Friday 18 December 2009

Top 5 Songs of the 2000s

This was hard. I narrowed it down from a long list of 20 tracks (partial Spotify playlist here if my link works). XFM and Absolute Radio have both recently completed a similar exercise. "Mr Brightside" by The Killers won the XFM vote. Absolute Radio are still counting down their list. I don't think any of my songs even made their respective top 100. Still, it probably goes to prove how much great music has been released in the 2000s (particularly 2006 it turns out). Though my choices are better, obviously.
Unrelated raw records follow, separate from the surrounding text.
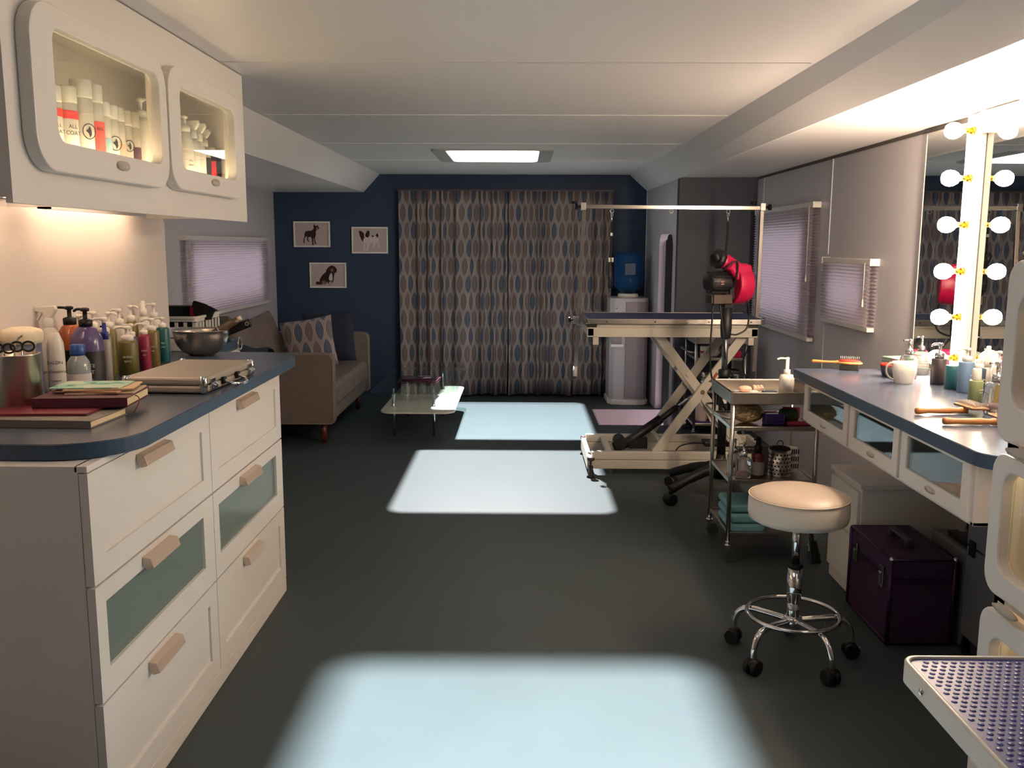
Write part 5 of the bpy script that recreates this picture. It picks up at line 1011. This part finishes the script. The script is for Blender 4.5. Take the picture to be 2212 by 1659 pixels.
# ------------------------------------------------------------------ under the right worktop
T = thing('drawer_chest', 'low white two-drawer chest on the floor under the right worktop', 'drawers', (1.6, 3.74, 0))
obj('body', MB(T).box(1.385, 1.815, 3.575, 3.905, 0, .48), white_m, T, bev=.002)
obj('top', MB(T).box(1.372, 1.82, 3.560, 3.915, .48, .498), white_m, T, bev=.003)
for z0, z1 in ((.06, .262), (.268, .462)): obj('drawer', MB(T).box(1.370, 1.385, 3.582, 3.898, z0, z1), white_m, T, bev=.003)
T = thing('vanity_case', 'dark purple hard case with chrome latches and top handle on the floor', 'case', (1.457, 3.355, 0))
cx0, cx1, cy0, cy1, cz = -.112, .118, -.20, .20, .335
obj('body', MB().box(cx0, cx1, cy0, cy1, .008, .245), purple_m, T, bev=.006); obj('lid', MB().box(cx0, cx1, cy0, cy1, .250, cz), purple_m, T, bev=.010, seg=3)
e_ = MB()
for x in (cx0, cx1):
    for y in (cy0, cy1): e_.cyl((x, y, .01), (x, y, cz-.01), .008, n=10)
    e_.cyl((x, cy0, cz-.006), (x, cy1, cz-.006), .006, n=8).cyl((x, cy0, .012), (x, cy1, .012), .006, n=8)
for y in (cy0, cy1): e_.cyl((cx0, y, cz-.006), (cx1, y, cz-.006), .006, n=8)
e_.frame(rr(cx0-.003, cx1+.003, cy0-.003, cy1+.003, .008), rr(cx0+.01, cx1-.01, cy0+.01, cy1-.01, .003), 'z', .236, .258)
obj('edge_trim', e_, purple_edge, T)
for y in (-.13, .13):
    l = obj('latch', MB().box(cx0-.010, cx0-.002, y-.018, y+.018, .205, .285), chrome, T, bev=.003); obj('latch_clasp', MB().box(cx0-.016, cx0-.010, y-.010, y+.010, .215, .262), chrome, l, bev=.003)
for x in (cx0, cx1): obj('corner_stud', MB().ball((x, cy0, cz-.004), .010, 12, 8), chrome, T)
obj('name_plate', MB().box(-.005, .030, cy0-.006, cy0-.002, .205, .226), M('plate', '#3c3a3c', .4, .6), T)
obj('carry_handle', MB().box(-.016, .016, -.085, -.065, cz, cz+.022).box(-.016, .016, .065, .085, cz, cz+.022).box(-.013, .013, -.085, .085, cz+.020, cz+.032), M('handle_grey', '#4f4f53', .35, .5), T, bev=.005, seg=3)
T = thing('flight_case', 'tall grey case with dark hinges standing beside the purple case', 'case', (1.665, 2.88, 0))
obj('body', MB().box(-.075, .115, -.26, .24, .07, .40), M('case_shell', '#6a6d72', .5, .2), T, bev=.006); obj('lid', MB().box(-.075, .115, -.26, .24, .405, .60), M('case_shell', '#6a6d72'), T, bev=.006)
for y in (-.20, .19): obj('hinge', MB().box(-.084, -.076, y-.018, y+.018, .375, .43), black_m, T, bev=.002)
for y in (-.05, -.16): obj('latch', MB().box(-.086, -.076, y-.012, y+.012, .47, .51), chrome, T, bev=.002)
for y in (-.22, .20): obj('wheel', MB().cyl((-.07, y, .035), (-.03, y, .035), .035), black_m, T)
obj('base_foot', MB().box(-.07, .11, -.24, .22, .03, .075), dark_m, T)
T = thing('flat_case', 'low grey case with a black handle behind the purple case', 'case', (1.68, 3.30, 0)); obj('body', MB().box(-.07, .12, -.14, .14, 0, .36), M('case_shell', '#6a6d72'), T, bev=.01); obj('handle', MB().box(-.05, -.01, -.12, .05, .361, .385), black_m, T, bev=.006); obj('latch', MB().box(-.03, .03, .06, .10, .361, .372), chrome, T)
# ------------------------------------------------------------------ tall cabinet at the right edge
T = thing('tall_cabinet', 'tall white cabinet with rounded glass doors at the right edge', 'cabinet', (1.5, 1.7, 0))
ty0, ty1 = 1.15, 2.125; XA, XB = 1.160, 1.128
doors = ((.10, .595, .16, .535), (.632, .972, .690, .934), (1.0, 1.42, 1.085, 1.345))
b = MB(T).box(XA, 1.82, ty1-.02, ty1, 0, 1.955).box(XA, 1.82, ty0, ty0+.02, 0, 1.955).box(1.80, 1.82, ty0, ty1, 0, 1.955).box(XA, 1.82, ty0, ty1, 0, .09).box(XA, 1.82, ty0, ty1, .60, .625).box(XA, 1.82, ty0, ty1, .975, .995).box(XA, 1.82, ty0, ty1, 1.43, 1.955)
b.box(XA, XA+.02, ty1-.05, ty1, .09, 1.43)
obj('body', b, white_m, T, bev=.002)
for z0, z1, w0, w1 in doors:
    d = obj('door', MB(T).frame(rr(ty0+.01, ty1, z0, z1, .05, 10), rr(ty0+.09, ty1-.052, w0, w1, .045, 10), 'x', XB, XA), white_m, T, bev=.006)
    obj('glass', MB(T).prism(rr(ty0+.08, ty1-.045, w0-.008, w1+.008, .05, 10), 'x', XA-.008, XA-.005), glass_m, d)
    obj('shelf_lining', MB(T).box(XA+.25, XA+.27, ty0+.02, ty1-.02, w0-.05, w1+.05), M('lining_tan', '#b98f66', .6), T)
for z in (.613, .985, 1.43): obj('pull', MB(T).lathe([(.0, 0), (.050, .0), (.048, .010), (.0, .016)], (XB-.016, ty1-.13, z+.006), 20, sy=.20, ax='x'), M('pull_shade', '#b9b0a6', .4), T)
for z in (.52, .92, 1.36): obj('shelf_light', MB(T).box(XA+.02, XA+.03, ty0+.1, ty1-.06, z+.035, z+.04), M('shelf_tube_low', '#ffffff', .4, emit=(1, .68, .38), estr=14), T)
# ------------------------------------------------------------------ near grooming table with rubber-studded mat
T = thing('grooming_table', 'white-rimmed grooming table with a blue studded mat in the near right corner', 'grooming table', (.95, .95, 0))
nx0, nx1, ny0, ny1, nz = .655, 1.11, .55, 1.482, .75
obj('rim', MB(T).frame(rr(nx0, nx1, ny0, ny1, .028), rr(nx0+.009, nx1-.009, ny0+.009, ny1-.009, .022), 'z', nz-.036, nz+.004), M('rim_white', '#d9d5c8', .35), T, bev=.003)
obj('board', MB(T).prism(rr(nx0+.008, nx1-.008, ny0+.008, ny1-.008, .022), 'z', nz-.03, nz-.006), M('board_grey', '#5a5f66', .6), T)
matm = M('blue_rubber', '#454f94', .38, noise=.06, scale=20)
mt = MB(T).prism(rr(nx0+.009, nx1-.009, ny0+.009, ny1-.009, .022), 'z', nz-.006, nz)
obj('mat', mt, matm, T)
stt = MB(T); p_ = .0155; j = 0; yv = ny1-.022
while yv > ny0+.45:
    xv = nx0+.022+(p_/2 if j % 2 else 0)
    while xv < nx1-.018:
        if not (xv < nx0+.03 and yv > ny1-.03): stt.lathe([(.0052, nz-.0005), (.0048, nz+.0004), (.0036, nz+.0010), (.0, nz+.0013)], (xv, yv, 0), 12, closed=False)
        xv += p_
    yv -= p_*.866; j += 1
so = obj('mat_studs', stt, matm, T); so['kind'] = 'stuff'
obj('screw', MB(T).ball((nx0-.001, ny1-.092, nz-.017), (.003, .006, .006), 12, 8), chrome, T)
for x in (nx0+.10, nx1-.06):
    for y in (ny0+.05, ny1-.34): obj('leg', MB(T).box(x-.012, x+.012, y-.012, y+.012, 0, nz-.03), cream_m, T)
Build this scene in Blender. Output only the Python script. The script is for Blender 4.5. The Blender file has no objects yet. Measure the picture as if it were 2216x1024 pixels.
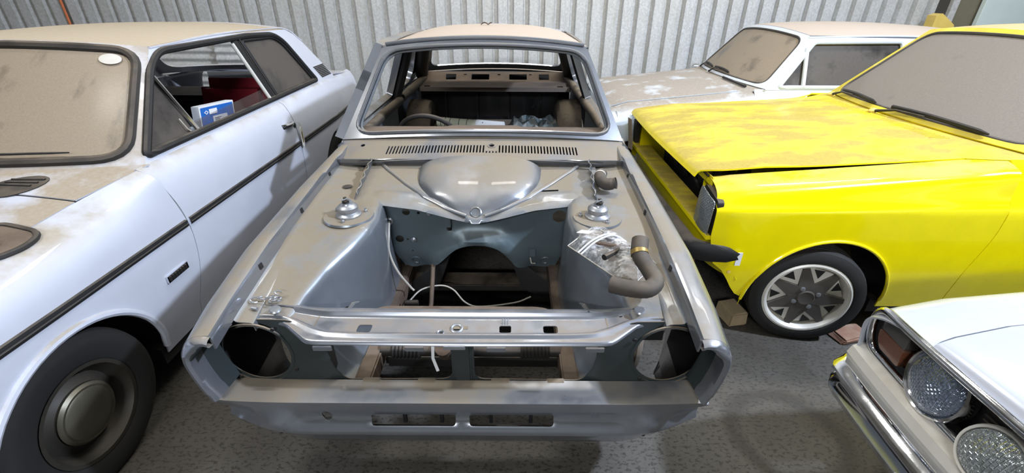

I've also added a YouTube clip of each song for you're listening pleasure.

1. "Hold Me In The River" Brakes (2006) from The Beatific Visions
The moment Brakes grew up from a quirky side project into a fully fledged rock'n'roll band.



2. "Neighbourhood #3 (Power Out)" Arcade Fire (2004) from Funeral
Difficult to pick one song from Funeral that I like any more than the others but this is a cracker and a live favourite too.



3. "Breathless" Nick Cave & The Bad Seeds (2004) from The Lyre Of Orpheus
Stunning and beautiful song from the Bad Seeds 2004 double album. Not the sort of thing you'd expect from Mr Cave.



4. "Eight Days of Hell" And You Will Know Us By The Trail Of Dead (2006) from So Divided
I find it impossible to listen to this song without singing along and beaming from ear to ear (not the easiest of things to do at the same time). Despite the title and the subject matter this is one of the most upbeat songs you're likely to hear.

Video on YouTube

5. "Ballad of the Broken Seas" Isobel Campbell & Mark Lanegan (2006) from Ballad of the Broken Seas
Gravel voiced Lanegan provides the perfect counterfoil for Ms Campbell's delicate ballad.



3 comments:

Dara said...

Remind me not to come to one of your parties :)

It all sounds a tad depressing.

Chopper said...

Ha ha, you're probably right. I'm a bit past the party stage now, but I'm sure I could pick a more upbeat set of tunes if I really had to.

Chopper said...

... actually I guess with hindsight the titles are quite depressing. Play the songs though - they're more uplifting than you might imagine!